All the data below goes into the copy word for word, but the pictures don't.
>>>
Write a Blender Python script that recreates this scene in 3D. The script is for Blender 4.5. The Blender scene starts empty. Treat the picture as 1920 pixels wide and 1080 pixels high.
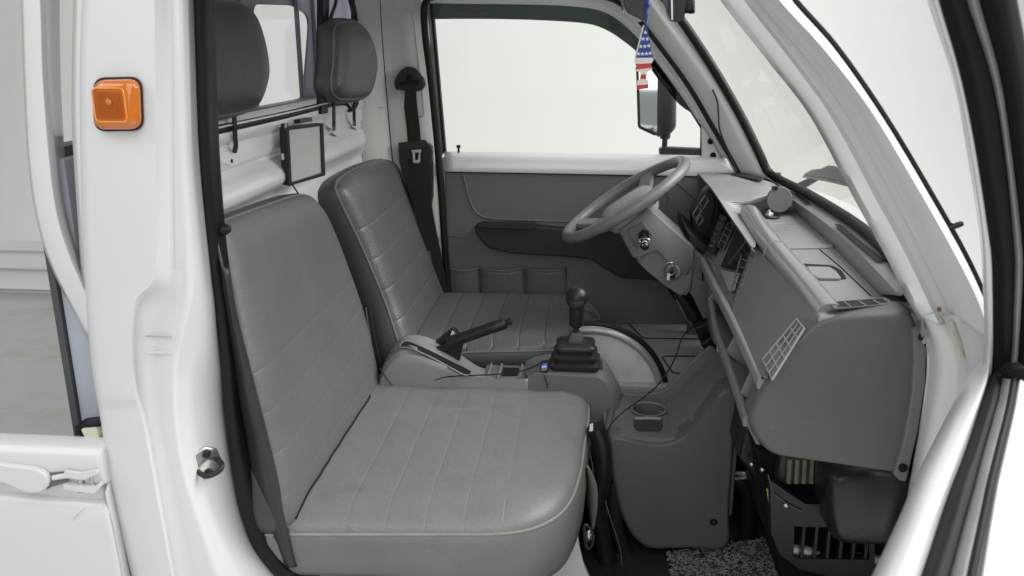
import bpy, bmesh, math, random
from mathutils import Vector as V, Matrix
random.seed(7)
S = bpy.context.scene
# ------------------------------------------------------------------ camera
F0 = 1560.0; PITCH = math.radians(16.3); YAW = math.atan((1105-960)*math.cos(PITCH)/F0)
CAM = V((0, -1.11, 1.07))
cd = bpy.data.cameras.new('camera'); cam = bpy.data.objects.new('camera', cd); S.collection.objects.link(cam)
cd.sensor_width = 36; cd.lens = F0/1920*36; cd.clip_start = .02; cd.clip_end = 60
cam.location = CAM; cam.rotation_euler = (math.radians(90)-PITCH, 0, YAW)
cd.dof.use_dof = True; cd.dof.focus_distance = 1.75; cd.dof.aperture_fstop = 8.0
S.camera = cam
# ------------------------------------------------------------------ world, lamps, exposure
w = bpy.data.worlds.new('World'); S.world = w; w.use_nodes = True
w.node_tree.nodes['Background'].inputs[0].default_value = (.93, .95, .96, 1)
w.node_tree.nodes['Background'].inputs[1].default_value = .29
def area(name, loc, target, sx, sy, power, col=(1, 1, 1)):
    l = bpy.data.lights.new(name, 'AREA'); l.shape = 'RECTANGLE'; l.size = sx; l.size_y = sy; l.energy = power; l.color = col
    o = bpy.data.objects.new(name, l); S.collection.objects.link(o); o.location = loc
    o.rotation_euler = (V(target)-V(loc)).to_track_quat('-Z', 'Y').to_euler(); return o
area('softbox_overhead', (.5, -1.7, 3.0), (.1, .2, .5), 3.0, 2.0, 35)
area('softbox_front', (2.4, .9, 2.5), (.2, .6, .65), 2.4, 2.4, 185)
area('softbox_backdrop', (0.3, 2.6, 3.6), (0.3, 4.6, 1.0), 6.0, 1.5, 53)
area('softbox_rear', (-2.4, -1.2, 2.5), (-.2, .2, .7), 1.8, 1.8, 22)
area('fill_camera_side', (.15, -3.0, 1.5), (.1, .6, .6), 2.6, 1.6, 23)  # added fill lamp behind the camera, brightens the cab interior
S.view_settings.view_transform = 'Standard'; S.view_settings.look = 'None'; S.view_settings.exposure = 0.15; S.view_settings.gamma = 1
# ------------------------------------------------------------------ photograph rays -> points on real planes
cp, sp, cy, sy = math.cos(PITCH), math.sin(PITCH), math.cos(YAW), math.sin(YAW)
def ray(px, py):
    a = (px-960)/F0; b = -(py-540)/F0; Y = cp+b*sp; Z = -sp+b*cp
    return V((a*cy-Y*sy, a*sy+Y*cy, Z))
def PY(px, py, y): r = ray(px, py); return CAM+r*((y-CAM.y)/r.y)
def PX(px, py, x): r = ray(px, py); return CAM+r*((x-CAM.x)/r.x)
def PZ(px, py, z): r = ray(px, py); return CAM+r*((z-CAM.z)/r.z)
def PP(px, py, p0, n): r = ray(px, py); return CAM+r*((V(p0)-CAM).dot(V(n))/r.dot(V(n)))
def LY(pts, y): return [PY(p[0], p[1], p[2] if len(p) > 2 else y) for p in pts]
# ------------------------------------------------------------------ curves
def crom(pts, per=6, closed=False):
    P = [V(p) for p in pts]; n = len(P); out = []
    for i in range(n if closed else n-1):
        if closed: a, b, c, d = P[(i-1) % n], P[i], P[(i+1) % n], P[(i+2) % n]
        else: a, b, c, d = P[max(i-1, 0)], P[i], P[i+1], P[min(i+2, n-1)]
        for k in range(per):
            t = k/per
            out.append(.5*((2*b)+(c-a)*t+(2*a-5*b+4*c-d)*t*t+(3*b-a-3*c+d)*t**3))
    if not closed: out.append(P[-1])
    return out
def resample(pts, n):
    L = [0]
    for a, b in zip(pts, pts[1:]): L.append(L[-1]+(b-a).length)
    out = []; j = 0
    for i in range(n):
        s = L[-1]*i/(n-1)
        while j < len(L)-2 and L[j+1] < s: j += 1
        t = (s-L[j])/max(L[j+1]-L[j], 1e-9); out.append(pts[j].lerp(pts[j+1], min(max(t, 0), 1)))
    return out
def rnd(pts, r, seg=5):
    P = [V(p) for p in pts]; n = len(P); out = []
    for i in range(n):
        a, b, c = P[i-1], P[i], P[(i+1) % n]
        rr = r[i] if isinstance(r, (list, tuple)) else r
        ra = min(rr, (a-b).length*.49); rc = min(rr, (c-b).length*.49)
        if rr < 1e-6: out.append(b); continue
        p = b+(a-b).normalized()*ra; q = b+(c-b).normalized()*rc
        for k in range(seg+1):
            t = k/seg; out.append(p.lerp(b, t).lerp(b.lerp(q, t), t))
    return out
# ------------------------------------------------------------------ shape builders: each returns (verts, faces)
def prism(poly, vec):
    vec = V(vec); n = len(poly); vs = [V(p) for p in poly]+[V(p)+vec for p in poly]
    return vs, [tuple(range(n)), tuple(range(2*n-1, n-1, -1))]+[(i, i+n, (i+1) % n+n, (i+1) % n) for i in range(n)]
def ringfill(outer, inner, vec):
    """flat frame between two outlines with the same number of points, extruded"""
    vec = V(vec); n = len(outer); vs = [V(p) for p in outer]+[V(p) for p in inner]; vs += [p+vec for p in vs]; f = []
    for i in range(n):
        j = (i+1) % n
        f += [(i, j, n+j, n+i), (2*n+i, 3*n+i, 3*n+j, 2*n+j), (i, 2*n+i, 2*n+j, j), (n+i, n+j, 3*n+j, 3*n+i)]
    return vs, f
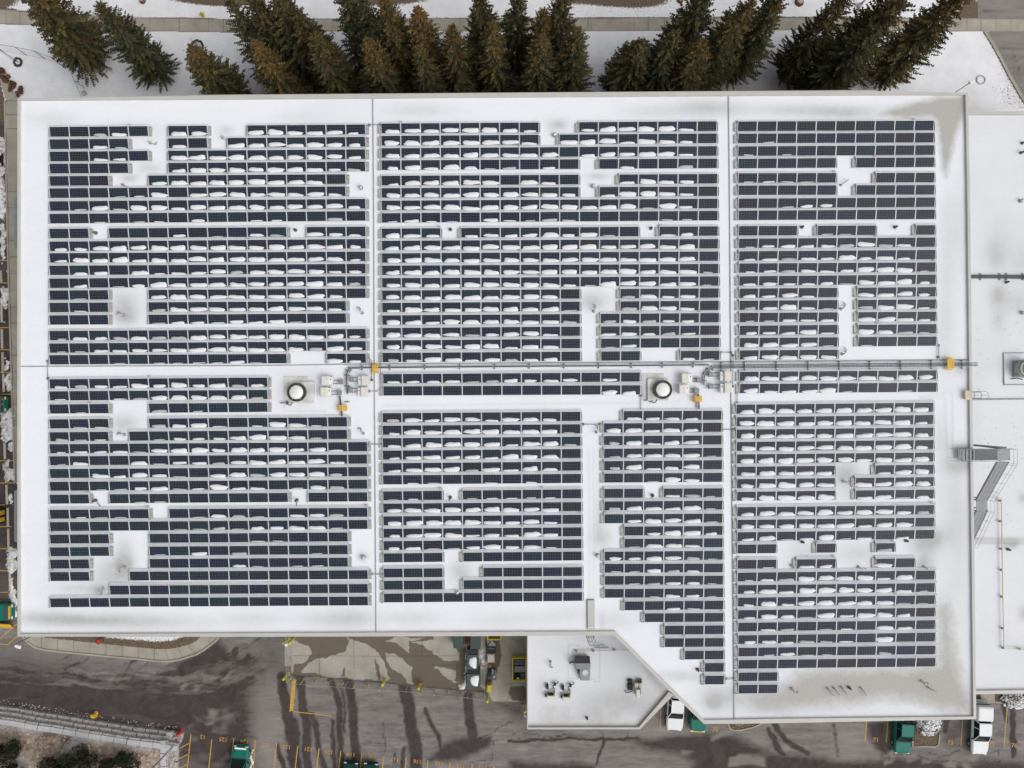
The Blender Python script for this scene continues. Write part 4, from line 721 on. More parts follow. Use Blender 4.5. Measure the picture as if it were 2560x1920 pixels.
<<<
Task answer.
Write a Blender Python script that recreates this scene in 3D. The script is for Blender 4.5. The Blender scene starts empty. Treat the picture as 1920 pixels wide and 1080 pixels high.
import bpy, bmesh, math, random
from mathutils import Vector as V, Matrix
random.seed(7)
S = bpy.context.scene
# ------------------------------------------------------------------ camera
F0 = 1560.0; PITCH = math.radians(16.3); YAW = math.atan((1105-960)*math.cos(PITCH)/F0)
CAM = V((0, -1.11, 1.07))
cd = bpy.data.cameras.new('camera'); cam = bpy.data.objects.new('camera', cd); S.collection.objects.link(cam)
cd.sensor_width = 36; cd.lens = F0/1920*36; cd.clip_start = .02; cd.clip_end = 60
cam.location = CAM; cam.rotation_euler = (math.radians(90)-PITCH, 0, YAW)
cd.dof.use_dof = True; cd.dof.focus_distance = 1.75; cd.dof.aperture_fstop = 8.0
S.camera = cam
# ------------------------------------------------------------------ world, lamps, exposure
w = bpy.data.worlds.new('World'); S.world = w; w.use_nodes = True
w.node_tree.nodes['Background'].inputs[0].default_value = (.93, .95, .96, 1)
w.node_tree.nodes['Background'].inputs[1].default_value = .29
def area(name, loc, target, sx, sy, power, col=(1, 1, 1)):
    l = bpy.data.lights.new(name, 'AREA'); l.shape = 'RECTANGLE'; l.size = sx; l.size_y = sy; l.energy = power; l.color = col
    o = bpy.data.objects.new(name, l); S.collection.objects.link(o); o.location = loc
    o.rotation_euler = (V(target)-V(loc)).to_track_quat('-Z', 'Y').to_euler(); return o
area('softbox_overhead', (.5, -1.7, 3.0), (.1, .2, .5), 3.0, 2.0, 35)
area('softbox_front', (2.4, .9, 2.5), (.2, .6, .65), 2.4, 2.4, 185)
area('softbox_backdrop', (0.3, 2.6, 3.6), (0.3, 4.6, 1.0), 6.0, 1.5, 53)
area('softbox_rear', (-2.4, -1.2, 2.5), (-.2, .2, .7), 1.8, 1.8, 22)
area('fill_camera_side', (.15, -3.0, 1.5), (.1, .6, .6), 2.6, 1.6, 23)  # added fill lamp behind the camera, brightens the cab interior
S.view_settings.view_transform = 'Standard'; S.view_settings.look = 'None'; S.view_settings.exposure = 0.15; S.view_settings.gamma = 1
# ------------------------------------------------------------------ photograph rays -> points on real planes
cp, sp, cy, sy = math.cos(PITCH), math.sin(PITCH), math.cos(YAW), math.sin(YAW)
def ray(px, py):
    a = (px-960)/F0; b = -(py-540)/F0; Y = cp+b*sp; Z = -sp+b*cp
    return V((a*cy-Y*sy, a*sy+Y*cy, Z))
def PY(px, py, y): r = ray(px, py); return CAM+r*((y-CAM.y)/r.y)
def PX(px, py, x): r = ray(px, py); return CAM+r*((x-CAM.x)/r.x)
def PZ(px, py, z): r = ray(px, py); return CAM+r*((z-CAM.z)/r.z)
def PP(px, py, p0, n): r = ray(px, py); return CAM+r*((V(p0)-CAM).dot(V(n))/r.dot(V(n)))
def LY(pts, y): return [PY(p[0], p[1], p[2] if len(p) > 2 else y) for p in pts]
# ------------------------------------------------------------------ curves
def crom(pts, per=6, closed=False):
    P = [V(p) for p in pts]; n = len(P); out = []
    for i in range(n if closed else n-1):
        if closed: a, b, c, d = P[(i-1) % n], P[i], P[(i+1) % n], P[(i+2) % n]
        else: a, b, c, d = P[max(i-1, 0)], P[i], P[i+1], P[min(i+2, n-1)]
        for k in range(per):
            t = k/per
            out.append(.5*((2*b)+(c-a)*t+(2*a-5*b+4*c-d)*t*t+(3*b-a-3*c+d)*t**3))
    if not closed: out.append(P[-1])
    return out
def resample(pts, n):
    L = [0]
    for a, b in zip(pts, pts[1:]): L.append(L[-1]+(b-a).length)
    out = []; j = 0
    for i in range(n):
        s = L[-1]*i/(n-1)
        while j < len(L)-2 and L[j+1] < s: j += 1
        t = (s-L[j])/max(L[j+1]-L[j], 1e-9); out.append(pts[j].lerp(pts[j+1], min(max(t, 0), 1)))
    return out
def rnd(pts, r, seg=5):
    P = [V(p) for p in pts]; n = len(P); out = []
    for i in range(n):
        a, b, c = P[i-1], P[i], P[(i+1) % n]
        rr = r[i] if isinstance(r, (list, tuple)) else r
        ra = min(rr, (a-b).length*.49); rc = min(rr, (c-b).length*.49)
        if rr < 1e-6: out.append(b); continue
        p = b+(a-b).normalized()*ra; q = b+(c-b).normalized()*rc
        for k in range(seg+1):
            t = k/seg; out.append(p.lerp(b, t).lerp(b.lerp(q, t), t))
    return out
# ------------------------------------------------------------------ shape builders: each returns (verts, faces)
def prism(poly, vec):
    vec = V(vec); n = len(poly); vs = [V(p) for p in poly]+[V(p)+vec for p in poly]
    return vs, [tuple(range(n)), tuple(range(2*n-1, n-1, -1))]+[(i, i+n, (i+1) % n+n, (i+1) % n) for i in range(n)]
def ringfill(outer, inner, vec):
    """flat frame between two outlines with the same number of points, extruded"""
    vec = V(vec); n = len(outer); vs = [V(p) for p in outer]+[V(p) for p in inner]; vs += [p+vec for p in vs]; f = []
    for i in range(n):
        j = (i+1) % n
        f += [(i, j, n+j, n+i), (2*n+i, 3*n+i, 3*n+j, 2*n+j), (i, 2*n+i, 2*n+j, j), (n+i, n+j, 3*n+j, 3*n+i)]
    return vs, f
The Blender Python script for this scene continues. Write part 4, from line 721 on. More parts follow. Use Blender 4.5. Measure the picture as if it were 2560x1920 pixels.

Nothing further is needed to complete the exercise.